■ **DATA SEGMENT**:
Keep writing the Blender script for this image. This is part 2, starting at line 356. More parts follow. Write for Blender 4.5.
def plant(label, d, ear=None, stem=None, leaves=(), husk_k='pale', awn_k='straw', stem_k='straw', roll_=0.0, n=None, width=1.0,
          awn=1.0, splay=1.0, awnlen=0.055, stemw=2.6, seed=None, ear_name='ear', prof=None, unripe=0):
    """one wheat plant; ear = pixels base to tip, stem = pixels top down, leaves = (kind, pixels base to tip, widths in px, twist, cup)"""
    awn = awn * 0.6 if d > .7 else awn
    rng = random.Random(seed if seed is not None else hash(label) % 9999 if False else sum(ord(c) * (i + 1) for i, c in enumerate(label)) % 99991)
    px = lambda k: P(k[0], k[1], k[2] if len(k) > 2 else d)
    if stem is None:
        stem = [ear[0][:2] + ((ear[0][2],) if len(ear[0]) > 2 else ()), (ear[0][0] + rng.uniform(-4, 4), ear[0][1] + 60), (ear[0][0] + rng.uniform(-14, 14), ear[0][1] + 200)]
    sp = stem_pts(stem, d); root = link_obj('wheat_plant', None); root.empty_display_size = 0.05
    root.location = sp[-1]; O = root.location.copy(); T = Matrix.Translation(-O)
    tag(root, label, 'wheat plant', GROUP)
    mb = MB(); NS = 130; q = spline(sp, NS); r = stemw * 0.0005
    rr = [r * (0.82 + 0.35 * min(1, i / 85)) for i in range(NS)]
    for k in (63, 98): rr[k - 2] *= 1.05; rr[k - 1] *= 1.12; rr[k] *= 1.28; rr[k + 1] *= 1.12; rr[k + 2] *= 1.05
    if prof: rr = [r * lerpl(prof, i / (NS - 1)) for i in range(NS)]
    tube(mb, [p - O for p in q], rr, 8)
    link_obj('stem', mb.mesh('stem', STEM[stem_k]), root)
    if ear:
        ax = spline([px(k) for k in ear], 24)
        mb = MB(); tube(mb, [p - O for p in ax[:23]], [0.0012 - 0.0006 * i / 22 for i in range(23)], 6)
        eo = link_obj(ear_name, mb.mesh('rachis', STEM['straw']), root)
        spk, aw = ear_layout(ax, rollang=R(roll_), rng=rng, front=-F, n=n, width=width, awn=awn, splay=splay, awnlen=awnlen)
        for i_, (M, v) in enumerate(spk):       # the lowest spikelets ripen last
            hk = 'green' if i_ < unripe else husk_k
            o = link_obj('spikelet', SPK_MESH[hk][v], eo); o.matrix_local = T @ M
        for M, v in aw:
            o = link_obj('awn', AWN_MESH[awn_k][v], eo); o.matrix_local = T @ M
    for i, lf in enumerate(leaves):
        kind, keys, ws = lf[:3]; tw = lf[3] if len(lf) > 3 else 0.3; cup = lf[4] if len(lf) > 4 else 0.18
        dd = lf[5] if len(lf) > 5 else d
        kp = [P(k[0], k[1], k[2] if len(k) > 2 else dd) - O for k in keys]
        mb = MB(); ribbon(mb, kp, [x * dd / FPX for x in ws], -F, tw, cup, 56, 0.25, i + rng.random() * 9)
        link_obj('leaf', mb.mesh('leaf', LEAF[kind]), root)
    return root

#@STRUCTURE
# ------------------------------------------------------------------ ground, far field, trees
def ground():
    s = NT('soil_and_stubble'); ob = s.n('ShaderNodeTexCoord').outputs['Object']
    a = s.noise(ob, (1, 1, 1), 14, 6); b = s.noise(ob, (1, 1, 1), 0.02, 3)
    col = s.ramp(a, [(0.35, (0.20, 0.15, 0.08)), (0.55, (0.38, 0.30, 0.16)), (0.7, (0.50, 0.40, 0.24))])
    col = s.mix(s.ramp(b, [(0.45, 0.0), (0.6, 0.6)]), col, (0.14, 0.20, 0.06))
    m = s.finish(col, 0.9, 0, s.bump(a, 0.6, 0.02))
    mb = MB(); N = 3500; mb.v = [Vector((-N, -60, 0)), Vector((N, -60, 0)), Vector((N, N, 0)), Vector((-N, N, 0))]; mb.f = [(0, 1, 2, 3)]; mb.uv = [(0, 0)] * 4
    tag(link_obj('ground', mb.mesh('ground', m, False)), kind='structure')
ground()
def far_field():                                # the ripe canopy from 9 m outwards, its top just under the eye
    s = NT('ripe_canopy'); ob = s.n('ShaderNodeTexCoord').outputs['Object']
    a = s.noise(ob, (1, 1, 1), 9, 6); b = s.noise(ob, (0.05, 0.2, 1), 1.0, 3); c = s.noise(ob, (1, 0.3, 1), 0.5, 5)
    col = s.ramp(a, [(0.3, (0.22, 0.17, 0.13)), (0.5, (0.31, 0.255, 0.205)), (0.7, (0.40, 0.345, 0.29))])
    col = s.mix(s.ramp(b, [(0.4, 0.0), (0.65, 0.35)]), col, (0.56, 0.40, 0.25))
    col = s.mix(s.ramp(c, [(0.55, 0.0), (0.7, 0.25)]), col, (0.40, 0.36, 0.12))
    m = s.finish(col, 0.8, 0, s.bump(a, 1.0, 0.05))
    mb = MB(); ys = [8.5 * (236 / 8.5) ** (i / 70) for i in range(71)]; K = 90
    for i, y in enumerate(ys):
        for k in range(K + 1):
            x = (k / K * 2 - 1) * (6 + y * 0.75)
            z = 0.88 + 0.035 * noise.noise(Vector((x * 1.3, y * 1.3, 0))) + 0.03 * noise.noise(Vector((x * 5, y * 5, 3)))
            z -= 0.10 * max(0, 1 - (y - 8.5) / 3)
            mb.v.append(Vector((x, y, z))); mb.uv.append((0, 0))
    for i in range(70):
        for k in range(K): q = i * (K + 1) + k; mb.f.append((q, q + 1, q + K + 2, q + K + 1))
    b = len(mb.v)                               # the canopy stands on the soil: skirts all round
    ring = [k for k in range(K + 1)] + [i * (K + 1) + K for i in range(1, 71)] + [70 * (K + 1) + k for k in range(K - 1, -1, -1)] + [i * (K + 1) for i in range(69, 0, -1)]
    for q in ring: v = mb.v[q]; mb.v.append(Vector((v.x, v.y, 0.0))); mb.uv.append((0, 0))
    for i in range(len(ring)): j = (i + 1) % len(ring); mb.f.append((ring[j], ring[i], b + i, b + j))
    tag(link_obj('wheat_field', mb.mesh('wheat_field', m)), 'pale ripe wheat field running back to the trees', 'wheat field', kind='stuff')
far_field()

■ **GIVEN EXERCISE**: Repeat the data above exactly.

■ **RESULT BELOW**:
Keep writing the Blender script for this image. This is part 2, starting at line 356. More parts follow. Write for Blender 4.5.
def plant(label, d, ear=None, stem=None, leaves=(), husk_k='pale', awn_k='straw', stem_k='straw', roll_=0.0, n=None, width=1.0,
          awn=1.0, splay=1.0, awnlen=0.055, stemw=2.6, seed=None, ear_name='ear', prof=None, unripe=0):
    """one wheat plant; ear = pixels base to tip, stem = pixels top down, leaves = (kind, pixels base to tip, widths in px, twist, cup)"""
    awn = awn * 0.6 if d > .7 else awn
    rng = random.Random(seed if seed is not None else hash(label) % 9999 if False else sum(ord(c) * (i + 1) for i, c in enumerate(label)) % 99991)
    px = lambda k: P(k[0], k[1], k[2] if len(k) > 2 else d)
    if stem is None:
        stem = [ear[0][:2] + ((ear[0][2],) if len(ear[0]) > 2 else ()), (ear[0][0] + rng.uniform(-4, 4), ear[0][1] + 60), (ear[0][0] + rng.uniform(-14, 14), ear[0][1] + 200)]
    sp = stem_pts(stem, d); root = link_obj('wheat_plant', None); root.empty_display_size = 0.05
    root.location = sp[-1]; O = root.location.copy(); T = Matrix.Translation(-O)
    tag(root, label, 'wheat plant', GROUP)
    mb = MB(); NS = 130; q = spline(sp, NS); r = stemw * 0.0005
    rr = [r * (0.82 + 0.35 * min(1, i / 85)) for i in range(NS)]
    for k in (63, 98): rr[k - 2] *= 1.05; rr[k - 1] *= 1.12; rr[k] *= 1.28; rr[k + 1] *= 1.12; rr[k + 2] *= 1.05
    if prof: rr = [r * lerpl(prof, i / (NS - 1)) for i in range(NS)]
    tube(mb, [p - O for p in q], rr, 8)
    link_obj('stem', mb.mesh('stem', STEM[stem_k]), root)
    if ear:
        ax = spline([px(k) for k in ear], 24)
        mb = MB(); tube(mb, [p - O for p in ax[:23]], [0.0012 - 0.0006 * i / 22 for i in range(23)], 6)
        eo = link_obj(ear_name, mb.mesh('rachis', STEM['straw']), root)
        spk, aw = ear_layout(ax, rollang=R(roll_), rng=rng, front=-F, n=n, width=width, awn=awn, splay=splay, awnlen=awnlen)
        for i_, (M, v) in enumerate(spk):       # the lowest spikelets ripen last
            hk = 'green' if i_ < unripe else husk_k
            o = link_obj('spikelet', SPK_MESH[hk][v], eo); o.matrix_local = T @ M
        for M, v in aw:
            o = link_obj('awn', AWN_MESH[awn_k][v], eo); o.matrix_local = T @ M
    for i, lf in enumerate(leaves):
        kind, keys, ws = lf[:3]; tw = lf[3] if len(lf) > 3 else 0.3; cup = lf[4] if len(lf) > 4 else 0.18
        dd = lf[5] if len(lf) > 5 else d
        kp = [P(k[0], k[1], k[2] if len(k) > 2 else dd) - O for k in keys]
        mb = MB(); ribbon(mb, kp, [x * dd / FPX for x in ws], -F, tw, cup, 56, 0.25, i + rng.random() * 9)
        link_obj('leaf', mb.mesh('leaf', LEAF[kind]), root)
    return root

#@STRUCTURE
# ------------------------------------------------------------------ ground, far field, trees
def ground():
    s = NT('soil_and_stubble'); ob = s.n('ShaderNodeTexCoord').outputs['Object']
    a = s.noise(ob, (1, 1, 1), 14, 6); b = s.noise(ob, (1, 1, 1), 0.02, 3)
    col = s.ramp(a, [(0.35, (0.20, 0.15, 0.08)), (0.55, (0.38, 0.30, 0.16)), (0.7, (0.50, 0.40, 0.24))])
    col = s.mix(s.ramp(b, [(0.45, 0.0), (0.6, 0.6)]), col, (0.14, 0.20, 0.06))
    m = s.finish(col, 0.9, 0, s.bump(a, 0.6, 0.02))
    mb = MB(); N = 3500; mb.v = [Vector((-N, -60, 0)), Vector((N, -60, 0)), Vector((N, N, 0)), Vector((-N, N, 0))]; mb.f = [(0, 1, 2, 3)]; mb.uv = [(0, 0)] * 4
    tag(link_obj('ground', mb.mesh('ground', m, False)), kind='structure')
ground()
def far_field():                                # the ripe canopy from 9 m outwards, its top just under the eye
    s = NT('ripe_canopy'); ob = s.n('ShaderNodeTexCoord').outputs['Object']
    a = s.noise(ob, (1, 1, 1), 9, 6); b = s.noise(ob, (0.05, 0.2, 1), 1.0, 3); c = s.noise(ob, (1, 0.3, 1), 0.5, 5)
    col = s.ramp(a, [(0.3, (0.22, 0.17, 0.13)), (0.5, (0.31, 0.255, 0.205)), (0.7, (0.40, 0.345, 0.29))])
    col = s.mix(s.ramp(b, [(0.4, 0.0), (0.65, 0.35)]), col, (0.56, 0.40, 0.25))
    col = s.mix(s.ramp(c, [(0.55, 0.0), (0.7, 0.25)]), col, (0.40, 0.36, 0.12))
    m = s.finish(col, 0.8, 0, s.bump(a, 1.0, 0.05))
    mb = MB(); ys = [8.5 * (236 / 8.5) ** (i / 70) for i in range(71)]; K = 90
    for i, y in enumerate(ys):
        for k in range(K + 1):
            x = (k / K * 2 - 1) * (6 + y * 0.75)
            z = 0.88 + 0.035 * noise.noise(Vector((x * 1.3, y * 1.3, 0))) + 0.03 * noise.noise(Vector((x * 5, y * 5, 3)))
            z -= 0.10 * max(0, 1 - (y - 8.5) / 3)
            mb.v.append(Vector((x, y, z))); mb.uv.append((0, 0))
    for i in range(70):
        for k in range(K): q = i * (K + 1) + k; mb.f.append((q, q + 1, q + K + 2, q + K + 1))
    b = len(mb.v)                               # the canopy stands on the soil: skirts all round
    ring = [k for k in range(K + 1)] + [i * (K + 1) + K for i in range(1, 71)] + [70 * (K + 1) + k for k in range(K - 1, -1, -1)] + [i * (K + 1) for i in range(69, 0, -1)]
    for q in ring: v = mb.v[q]; mb.v.append(Vector((v.x, v.y, 0.0))); mb.uv.append((0, 0))
    for i in range(len(ring)): j = (i + 1) % len(ring); mb.f.append((ring[j], ring[i], b + i, b + j))
    tag(link_obj('wheat_field', mb.mesh('wheat_field', m)), 'pale ripe wheat field running back to the trees', 'wheat field', kind='stuff')
far_field()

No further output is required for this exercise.